(Your objective)
Gather up all lines that carry the word "script".

(Data section)
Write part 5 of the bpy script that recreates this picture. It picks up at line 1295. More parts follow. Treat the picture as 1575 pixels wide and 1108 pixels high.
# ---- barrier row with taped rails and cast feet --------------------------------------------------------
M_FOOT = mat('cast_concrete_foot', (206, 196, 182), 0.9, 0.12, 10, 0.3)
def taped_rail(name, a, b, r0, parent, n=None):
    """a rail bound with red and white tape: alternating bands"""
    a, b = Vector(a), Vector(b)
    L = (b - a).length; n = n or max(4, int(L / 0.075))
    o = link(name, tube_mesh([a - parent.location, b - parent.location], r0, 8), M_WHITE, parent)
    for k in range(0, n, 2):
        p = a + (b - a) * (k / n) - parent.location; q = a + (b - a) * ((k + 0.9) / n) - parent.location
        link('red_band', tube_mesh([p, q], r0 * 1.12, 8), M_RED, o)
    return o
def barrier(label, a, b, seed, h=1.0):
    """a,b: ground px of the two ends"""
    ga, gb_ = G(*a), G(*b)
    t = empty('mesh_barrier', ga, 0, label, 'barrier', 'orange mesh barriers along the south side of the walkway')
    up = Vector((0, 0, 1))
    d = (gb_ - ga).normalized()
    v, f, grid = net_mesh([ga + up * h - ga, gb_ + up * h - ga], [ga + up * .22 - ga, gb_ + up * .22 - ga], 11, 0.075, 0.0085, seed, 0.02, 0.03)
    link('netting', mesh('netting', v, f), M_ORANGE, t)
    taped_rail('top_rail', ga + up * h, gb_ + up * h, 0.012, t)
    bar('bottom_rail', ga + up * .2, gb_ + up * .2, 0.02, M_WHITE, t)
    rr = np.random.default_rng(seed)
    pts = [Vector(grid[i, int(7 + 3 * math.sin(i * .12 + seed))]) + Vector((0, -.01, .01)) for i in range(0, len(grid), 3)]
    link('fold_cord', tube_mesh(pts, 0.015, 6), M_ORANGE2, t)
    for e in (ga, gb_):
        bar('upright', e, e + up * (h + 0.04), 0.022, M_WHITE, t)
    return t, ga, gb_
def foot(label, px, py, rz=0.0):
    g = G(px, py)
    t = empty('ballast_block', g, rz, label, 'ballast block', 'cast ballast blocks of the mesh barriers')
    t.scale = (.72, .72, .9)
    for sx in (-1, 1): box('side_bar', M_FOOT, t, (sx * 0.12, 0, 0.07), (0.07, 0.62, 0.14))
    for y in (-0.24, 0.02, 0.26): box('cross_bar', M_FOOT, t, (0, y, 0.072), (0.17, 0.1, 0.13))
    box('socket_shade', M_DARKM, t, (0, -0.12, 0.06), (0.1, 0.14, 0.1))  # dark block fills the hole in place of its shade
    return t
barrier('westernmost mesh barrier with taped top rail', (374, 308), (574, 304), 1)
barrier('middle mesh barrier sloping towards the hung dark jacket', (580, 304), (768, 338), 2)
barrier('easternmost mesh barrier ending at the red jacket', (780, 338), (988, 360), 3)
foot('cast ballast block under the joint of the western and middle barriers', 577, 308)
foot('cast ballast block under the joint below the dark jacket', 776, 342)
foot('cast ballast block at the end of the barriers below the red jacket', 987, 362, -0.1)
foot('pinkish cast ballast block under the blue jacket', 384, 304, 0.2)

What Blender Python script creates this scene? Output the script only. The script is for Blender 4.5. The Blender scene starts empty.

(The reply)
Write part 5 of the bpy script that recreates this picture. It picks up at line 1295. More parts follow. Treat the picture as 1575 pixels wide and 1108 pixels high.
What Blender Python script creates this scene? Output the script only. The script is for Blender 4.5. The Blender scene starts empty.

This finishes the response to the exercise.